I have to prove this using a combinatorial proof
$$ k{n \choose k} = n {n-1\choose k-1} $$
What's the standard procedure on doing this? The only thing I managed was to split it into: (by fixing one element) $$ k{n \choose k} = k\bigg[ {n-1 \choose k} {n-1\choose k-1}\bigg]$$
But does this help? Or how do I go from here?
A combinatorial proof is generally done by finding one problem and solving it in two different ways. The results will look different, but since they're solutions to the same problem they must be the same.
For this problem I thought of picking a soccer team with $k$ players (one of which is captain) out of $n$ candidates, and here are two ways to find the number of ways to do that.
Pick a team of $k$ players. This can be done in $n \choose k$ ways. And then make one of them captain, since there are $k$ players, this can be done in $k$ ways and you get $k{n\choose k}$ possible teams.

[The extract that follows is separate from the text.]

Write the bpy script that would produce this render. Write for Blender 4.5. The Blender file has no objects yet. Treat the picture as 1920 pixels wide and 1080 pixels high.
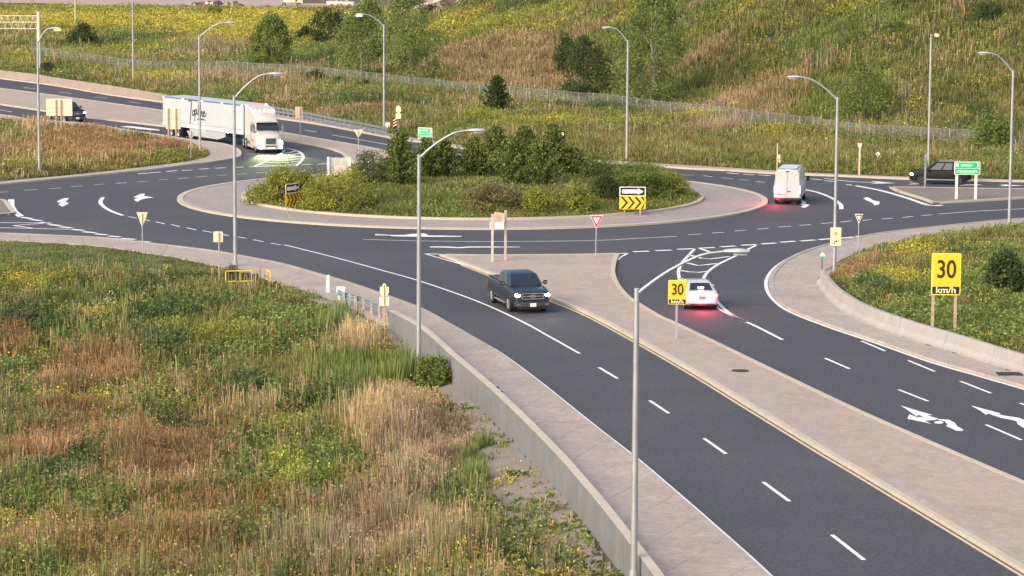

Pick a captain. There are $n$ candidates so this can be done in $n$ ways. Then pick the last $k-1$ players from the remaining $n-1$ candidates. There are $n-1 \choose k-1$ ways to do that, giving you a total of $n{n-1\choose k-1}$ possible teams.
And now you can see that both sides of the equation are solutions to the same counting problem, so they must be equal.
There is no uniform procedure as such.
In this case, though, a fairly straightforward approach works. Let's start on the left. We want to find a counting problem whose answer is $k \binom nk$. Maybe we don't see how to do that. Let's take a piece of it, then: find a counting problem whose answer is $\binom nk$. That's easy — the process is picking $k$ objects from $n$ objects. Now, what about that $k$? It's multiplied onto the $\binom nk$, so maybe it's an instance of the Rule of Product:
Choose $k$ objects out of $n$ objects, and then [do something that can be done in $k$ ways].
Well, once you've chosen $k$ objects from $n$, what is there that one could do next, that involves a choice among $k$ alternatives?
Once you've got that, you've got a procedure that can be performed in $k\binom nk$ ways. Then try to think of another procedure which would have the same effect, but which would naturally be counted as $n\binom{n-1}{k-1}$.
Well, it is rather $\displaystyle k{n \choose k} = k\bigg[ {n-1 \choose k} + {n-1\choose k-1}\bigg]$, and it seems promising: $${n-1\choose k} = \frac{n-k}k{n-1\choose k-1}$$ and with it you can finish the proof.
By the way, both sides are counting (for example) the pointed subsets of $k$ members in a base set of $n$ members. The left hand side first picks the group of $k$ members then its 'head', the point. The right hand side first picks an arbitrary member then the remaining group of $k-1$ members from the $n-1$ others.